Illustrations of the History of Medieval Thought and Learning/Appendix I
APPENDIX.
I. NOTE ON THE ORIGIN OF THE LEGEND RESPECTING JOHN SCOTUS’S TRAVELS IN GREECE.
It has been constantly repeated, as an old story to which modern critics cannot be expected to give credence, that John Scotus made a journey into Greece, and derived thence a part of the materials of his extraordinary learning. The story, however, is itself of entirely recent origin, and rests exclusively upon the authority of bishop Bale. His words are:
Ioannes Erigena, Brytannus natione, in Menevia Demetarum urbe, seu ad fanum Davidis, ex patricio genitore natus, a quibusdam scriptoribus philosophus, ab aliis vero, sed extra lineam, Scotus cognominatur. Duni Anglos Daci crudeles bellis ac rapinis molestarent, et omnia illic essent tumultibus plena, longam ipse peregrinationem Athenas usque suscepit, annosque quam plures literis Graecis, Chaldaicis, et Arabicis insudavit.

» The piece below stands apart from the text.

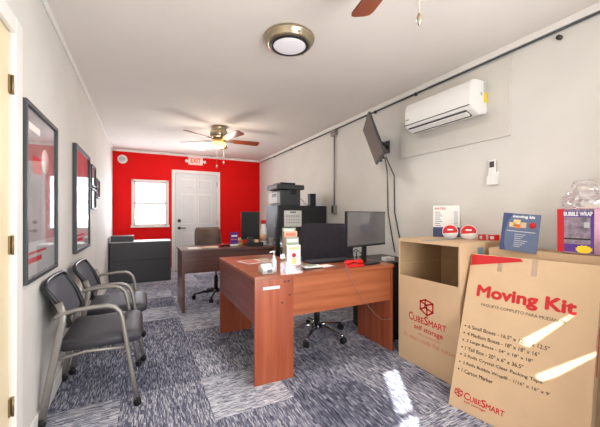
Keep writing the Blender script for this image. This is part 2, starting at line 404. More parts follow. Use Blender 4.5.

Omnia illic invisit philosophorum loca ac studia, imo et ipsum oraculum solis quod Aesculapius sibi olim construxerat. In quo, abstemio cuidam humilimus servivit ut sub illo abdita sciret philosophiae secreta. Inveniens tandem quod longo quaesierat labore, in Italiam et Galliam est reversus.
The source of this passage is manifestly the following chapter in the Secretum Secretorum, otherwise known as the Liber Moralium de Regimine Principum, and vulgarly ascribed to Aristotle. I quote from the manuscript in the library of Corpus Christi College, Oxford, cod. cxlix. f. 4, adding in the margin a collation of the small Paris edition of 1520, fol. v.

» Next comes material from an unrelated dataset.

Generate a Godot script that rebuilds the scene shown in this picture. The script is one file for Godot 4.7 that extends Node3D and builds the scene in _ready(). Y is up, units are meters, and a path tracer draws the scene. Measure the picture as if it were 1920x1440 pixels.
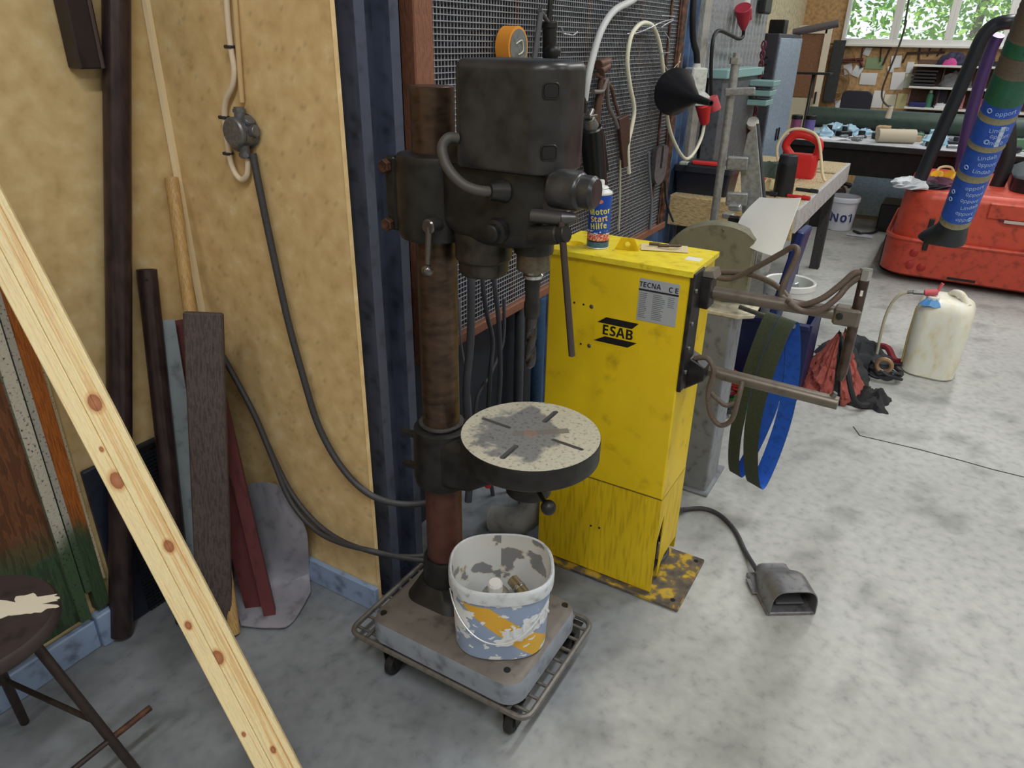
extends Node3D
# A corner of a metal workshop: pillar drill on a wire dolly, yellow spot welder, benches, far wall with windows.

var T := {}
var M := {}
var rng := RandomNumberGenerator.new()


class Geo:
	# triangle soup in world axes; normals are smoothed when the mesh is made
	var v := PackedVector3Array()
	var u := PackedVector2Array()
	var c := PackedColorArray()
	var t := Transform3D()
	var col := Color(1, 1, 1)

	func tri(a: Vector3, b: Vector3, d: Vector3, ua := Vector2(), ub := Vector2(), ud := Vector2()) -> void:
		v.append(t * a)
		v.append(t * b)
		v.append(t * d)
		u.append(ua)
		u.append(ub)
		u.append(ud)
		for i in 3:
			c.append(col)

	func quad(a: Vector3, b: Vector3, d: Vector3, e: Vector3, uva := Vector2(0, 1), uvb := Vector2(1, 1), uvd := Vector2(1, 0), uve := Vector2(0, 0)) -> void:
		tri(a, b, d, uva, uvb, uvd)
		tri(a, d, e, uva, uvd, uve)

	func facing(p: Array, out: Vector3) -> void:
		# polygon of 3 or 4 points wound so that it faces out
		var nn: Vector3 = (p[1] - p[0]).cross(p[2] - p[0])
		if nn.dot(out) < 0.0:
			p.reverse()
		if p.size() == 3:
			tri(p[0], p[1], p[2])
		else:
			quad(p[0], p[1], p[2], p[3])

	func box(o: Vector3, s: Vector3, b := 0.003) -> Geo:
		var h := s * 0.5
		b = minf(b, minf(h.x, minf(h.y, h.z)) * 0.9)
		var p := func(sg: Vector3, ax: int) -> Vector3:
			var q := Vector3()
			for k in 3:
				q[k] = o[k] + sg[k] * (h[k] if k == ax else h[k] - b)
			return q
		for ax in 3:
			var a2 := (ax + 1) % 3
			var a3 := (ax + 2) % 3
			for s1 in [-1.0, 1.0]:
				var ring := []
				for k in [[-1.0, -1.0], [1.0, -1.0], [1.0, 1.0], [-1.0, 1.0]]:
					var sg := Vector3()
					sg[ax] = s1
					sg[a2] = k[0]
					sg[a3] = k[1]
					ring.append(p.call(sg, ax))
				var out := Vector3()
				out[ax] = s1
				facing(ring, out)
				if b <= 0.0:
					continue
				for s2 in [-1.0, 1.0]:
					var sa := Vector3()
					sa[ax] = s1
					sa[a2] = s2
					var sb := sa
					sa[a3] = -1.0
					sb[a3] = 1.0
					facing([p.call(sa, ax), p.call(sb, ax), p.call(sb, a2), p.call(sa, a2)], sa + sb)
		if b > 0.0:
			for x in [-1.0, 1.0]:
				for y in [-1.0, 1.0]:
					for z in [-1.0, 1.0]:
						var sg := Vector3(x, y, z)
						facing([p.call(sg, 0), p.call(sg, 1), p.call(sg, 2)], sg)
		return self

	func loft(rings: Array, cap0 := true, cap1 := true) -> Geo:
		# rings of equally many points, counter-clockwise seen from the end they grow towards
		var m: int = rings[0].size()
		for i in rings.size() - 1:
			var a: PackedVector3Array = rings[i]
			var b: PackedVector3Array = rings[i + 1]
			var v0 := 1.0 - float(i) / (rings.size() - 1)
			var v1 := 1.0 - float(i + 1) / (rings.size() - 1)
			for k in m:
				var k2 := (k + 1) % m
				quad(a[k], a[k2], b[k2], b[k], Vector2(float(k) / m, v0), Vector2(float(k + 1) / m, v0), Vector2(float(k + 1) / m, v1), Vector2(float(k) / m, v1))
		for e in [[cap0, rings[0], true], [cap1, rings[-1], false]]:
			if e[0]:
				var q: PackedVector3Array = e[1]
				var mid := Vector3()
				for w in q:
					mid += w / m
				for k in m:
					if e[2]:
						tri(mid, q[(k + 1) % m], q[k], Vector2(0.5, 0.5), Vector2(0.5, 0.5), Vector2(0.5, 0.5))
					else:
						tri(mid, q[k], q[(k + 1) % m], Vector2(0.5, 0.5), Vector2(0.5, 0.5), Vector2(0.5, 0.5))
		return self

	func lathe(prof: Array, xf := Transform3D(), n := 24, capped := true) -> Geo:
		# profile of (radius, height), outer side from bottom to top
		var rings := []
		for p in prof:
			var r := PackedVector3Array()
			for k in n:
				var a := -TAU * k / n
				r.append(xf * Vector3(cos(a) * p[0], p[1], sin(a) * p[0]))
			rings.append(r)
		return loft(rings, capped and prof[0][0] > 1e-5, capped and prof[-1][0] > 1e-5)

	func rod(a: Vector3, b: Vector3, r0: float, r1 := -1.0, n := 14, bev := 0.0) -> Geo:
		var l := a.distance_to(b)
		var xf := Geo.aim(a, b)
		if r1 < 0.0:
			r1 = r0
		if bev > 0.0:
			return lathe([[r0 - bev, 0.0], [r0, bev], [r1, l - bev], [r1 - bev, l]], xf, n)
		return lathe([[r0, 0.0], [r1, l]], xf, n)

	static func aim(a: Vector3, b: Vector3) -> Transform3D:
		# y axis from a towards b
		var y := (b - a).normalized()
		var x := y.cross(Vector3.FORWARD if absf(y.z) < 0.9 else Vector3.RIGHT).normalized()
		return Transform3D(Basis(x, y, x.cross(y)), a)

	func tube(path: Array, r: Variant, n := 8, closed := false) -> Geo:
		var rings := []
		var m := path.size()
		var side := Vector3()
		for i in m:
			var d: Vector3 = (path[(i + 1) % m] - path[(i - 1 + m) % m]) if closed else (path[mini(i + 1, m - 1)] - path[maxi(i - 1, 0)])
			d = d.normalized()
			if i == 0:
				side = d.cross(Vector3.UP if absf(d.y) < 0.9 else Vector3.RIGHT).normalized()
			side = (side - d * side.dot(d)).normalized()
			var up := d.cross(side)
			var ring := PackedVector3Array()
			var rr: float = r[i] if r is Array else r
			for k in n:
				var a := TAU * k / n
				ring.append(path[i] + (side * cos(a) + up * sin(a)) * rr)
			rings.append(ring)
		if closed:
			rings.append(rings[0])
		return loft(rings, not closed, not closed)

	func ball(o: Vector3, r: Vector3, n := 16) -> Geo:
		var prof := []
		for i in n / 2 + 1:
			var a := -PI / 2 + PI * i / (n / 2)
			prof.append([maxf(cos(a), 0.0), sin(a)])
		prof[0][0] = 0.0
		prof[-1][0] = 0.0
		return lathe(prof, Transform3D(Basis.from_scale(r), o), n)

	func prism(poly: PackedVector2Array, z0: float, z1: float, xf := Transform3D(), bev := 0.0) -> Geo:
		# outline in x and y, drawn out along z
		if Geometry2D.is_polygon_clockwise(poly) == false:
			pass
		else:
			poly = poly.duplicate()
			poly.reverse()
		var lo := poly[0]
		var hi := poly[0]
		for p in poly:
			lo = lo.min(p)
			hi = hi.max(p)
		var inner := poly
		if bev > 0.0:
			var off := Geometry2D.offset_polygon(poly, -bev)
			if off.size() == 1 and off[0].size() == poly.size():
				# match the points of the shrunken outline to those of the outline
				var best := 0
				var bd := 1e9
				for k in poly.size():
					var dd: float = off[0][k].distance_to(poly[0])
					if dd < bd:
						bd = dd
						best = k
				inner = PackedVector2Array()
				for k in poly.size():
					inner.append(off[0][(best + k) % poly.size()])
			else:
				bev = 0.0
		var idx := Geometry2D.triangulate_polygon(inner)
		var uvf := func(p: Vector2) -> Vector2: return Vector2((p.x - lo.x) / maxf(hi.x - lo.x, 1e-6), 1.0 - (p.y - lo.y) / maxf(hi.y - lo.y, 1e-6))
		for i in range(0, idx.size(), 3):
			var a := inner[idx[i]]
			var b := inner[idx[i + 1]]
			var d := inner[idx[i + 2]]
			if (b - a).cross(d - a) < 0.0:
				var s := b
				b = d
				d = s
			tri(xf * Vector3(a.x, a.y, z1), xf * Vector3(b.x, b.y, z1), xf * Vector3(d.x, d.y, z1), uvf.call(a), uvf.call(b), uvf.call(d))
			tri(xf * Vector3(a.x, a.y, z0), xf * Vector3(d.x, d.y, z0), xf * Vector3(b.x, b.y, z0), uvf.call(a), uvf.call(d), uvf.call(b))
		var m := poly.size()
		for k in m:
			var a := poly[k]
			var b := poly[(k + 1) % m]
			var ia := inner[k]
			var ib := inner[(k + 1) % m]
			quad(xf * Vector3(a.x, a.y, z0 + bev), xf * Vector3(b.x, b.y, z0 + bev), xf * Vector3(b.x, b.y, z1 - bev), xf * Vector3(a.x, a.y, z1 - bev))
			if bev > 0.0:
				quad(xf * Vector3(a.x, a.y, z1 - bev), xf * Vector3(b.x, b.y, z1 - bev), xf * Vector3(ib.x, ib.y, z1), xf * Vector3(ia.x, ia.y, z1))
				quad(xf * Vector3(ia.x, ia.y, z0), xf * Vector3(ib.x, ib.y, z0), xf * Vector3(b.x, b.y, z0 + bev), xf * Vector3(a.x, a.y, z0 + bev))
		return self

	func sheet(nx: int, ny: int, f: Callable, th := 0.0) -> Geo:
		# f(s, t) -> point; front side is where s grows to the right and t grows upwards; th is the thickness put behind
		var g := []
		for j in ny + 1:
			var row := PackedVector3Array()
			for i in nx + 1:
				row.append(f.call(float(i) / nx, float(j) / ny))
			g.append(row)
		var back := []
		if th > 0.0:
			for j in ny + 1:
				var row := PackedVector3Array()
				for i in nx + 1:
					var dx: Vector3 = g[j][mini(i + 1, nx)] - g[j][maxi(i - 1, 0)]
					var dy: Vector3 = g[mini(j + 1, ny)][i] - g[maxi(j - 1, 0)][i]
					row.append(g[j][i] - dx.cross(dy).normalized() * th)
				back.append(row)
		for j in ny:
			for i in nx:
				var a := Vector2(float(i) / nx, 1.0 - float(j) / ny)
				var b := Vector2(float(i + 1) / nx, 1.0 - float(j + 1) / ny)
				quad(g[j][i], g[j][i + 1], g[j + 1][i + 1], g[j + 1][i], a, Vector2(b.x, a.y), b, Vector2(a.x, b.y))
				if th > 0.0:
					quad(back[j][i + 1], back[j][i], back[j + 1][i], back[j + 1][i + 1], Vector2(b.x, a.y), a, Vector2(a.x, b.y), b)
		if th > 0.0:
			for i in nx:
				quad(g[0][i + 1], g[0][i], back[0][i], back[0][i + 1])
				quad(g[ny][i], g[ny][i + 1], back[ny][i + 1], back[ny][i])
			for j in ny:
				quad(g[j][0], g[j + 1][0], back[j + 1][0], back[j][0])
				quad(g[j + 1][nx], g[j][nx], back[j][nx], back[j + 1][nx])
		return self

	func arrays(a: Array, xf := Transform3D(), bend := 0.0) -> Geo:
		# triangles of another mesh; bend > 0 wraps them round an upright cylinder of that radius
		var p: PackedVector3Array = a[Mesh.ARRAY_VERTEX]
		var ix: PackedInt32Array = a[Mesh.ARRAY_INDEX] if a[Mesh.ARRAY_INDEX] != null else PackedInt32Array(range(p.size()))
		var q := PackedVector3Array()
		for w in p:
			if bend > 0.0:
				w = Vector3(sin(w.x / bend) * (bend + w.z), w.y, cos(w.x / bend) * (bend + w.z))
			q.append(xf * w)
		for i in range(0, ix.size() - 2, 3):
			tri(q[ix[i]], q[ix[i + 2]], q[ix[i + 1]])
		return self

	func mesh(inv := Transform3D(), smooth_deg := 38.0) -> ArrayMesh:
		var m := v.size()
		var p := PackedVector3Array()
		p.resize(m)
		for i in m:
			p[i] = inv * v[i]
		var fn := PackedVector3Array()
		var n := PackedVector3Array()
		n.resize(m)
		var at := {}
		var lim := cos(deg_to_rad(smooth_deg))
		for f in m / 3:
			var nn := (p[f * 3 + 1] - p[f * 3]).cross(p[f * 3 + 2] - p[f * 3])
			fn.append(nn)
			if smooth_deg > 0.0:
				for k in 3:
					var key := Vector3i((p[f * 3 + k] * 20000.0).round())
					if at.has(key):
						at[key].append(f)
					else:
						at[key] = [f]
		for f in m / 3:
			var own := fn[f].normalized()
			for k in 3:
				var s := own
				if smooth_deg > 0.0:
					var key := Vector3i((p[f * 3 + k] * 20000.0).round())
					s = Vector3()
					for g in at[key]:
						if fn[g].normalized().dot(own) >= lim:
							s += fn[g]
					s = s.normalized() if s.length_squared() > 1e-24 else own
				n[f * 3 + k] = s
		var ix := PackedInt32Array()
		ix.resize(m)
		for f in m / 3:
			ix[f * 3] = f * 3
			ix[f * 3 + 1] = f * 3 + 2
			ix[f * 3 + 2] = f * 3 + 1
		var a := []
		a.resize(Mesh.ARRAY_MAX)
		a[Mesh.ARRAY_VERTEX] = p
		a[Mesh.ARRAY_NORMAL] = n
		a[Mesh.ARRAY_TEX_UV] = u
		a[Mesh.ARRAY_COLOR] = c
		a[Mesh.ARRAY_INDEX] = ix
		var out := ArrayMesh.new()
		out.add_surface_from_arrays(Mesh.PRIMITIVE_TRIANGLES, a)
		return out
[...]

Iohannes qui transtulit librum istum films Patricii, linguarum interpretator peritissimus et fidelissimus, inquit, Non reliqui locum nec templum, in quibus philosophi consueverunt componere et reponere sua opera secreta quod non visitavi; nec aliquem peritissimum quem credidi habere aliquam noticiam de scripturis philosophicis quem non exquisivi: quousque veni ad oraculum solis, quod construxerat Esculapides pro se. In quo inveni quemdam virum solitarium abstinentem, studentem in philosophia peritissimum, ingenio excellentissimum, cui me humiliavi in quantum potui, servivi diligenter, et supplicavi devote ut mihi ostenderet secreta scripta illius oraculi: qui mihi libenter tradidit. Et inter cetera desideratum opus inveni, propter quod ad illum locum iveram, et tempore longissimo laboraveram. Quo habito a ad propria cum gaudio remeavi. Inde referens gracias multis modis creatori, et ad peticionem regis illustrissimi laboravi: studens [inter liu., vel studiis] et transtuli primo ipsum de lingua Greca in Caldeam, et de hac in pro et de hac. Arabicam. In primis igitur, sicut inveni in isto codice, transtuli librum peritissimum Aristotelis, in quo libro respondetur ad peticionem regis Alexandri sub hac forma.
I have been directed to this passage by a remark of Anthony à Wood that 'the said John, whether Scotus, or Erigena, or Patricius (for by all those names he is written by authors), was one of great learning in his time, and much respected by kings for his parts. Roger Bacon, a great critic in authors, gives him by the name of Patricius, the character of a most skilful and faithful interpretor of the tongues, and to whose memory we are indebted for some true copies of certain works of Aristotle.' Wood then translates from the Corpus manuscript the passage, which I have given above in the original, and which he supposed to be by Roger Bacon because the glosses in the volume are ascribed to him. The extract however is taken not from the glosses, but from the text itself; a text which might as well have been quoted from one of the printed editions, so that Roger Bacon's name should not have been introduced into the matter at all. As it is, Bacon has been treated for centuries as the author of a fiction of which, so far as I can trace, the proper credit belongs to Bale. [1]Fabricius in fact long ago found this out: 'Baleus hanc versionem libri de regimine principum male tribuit Ioanni Scoto Erigenae;'[2] the real John was a Spaniard.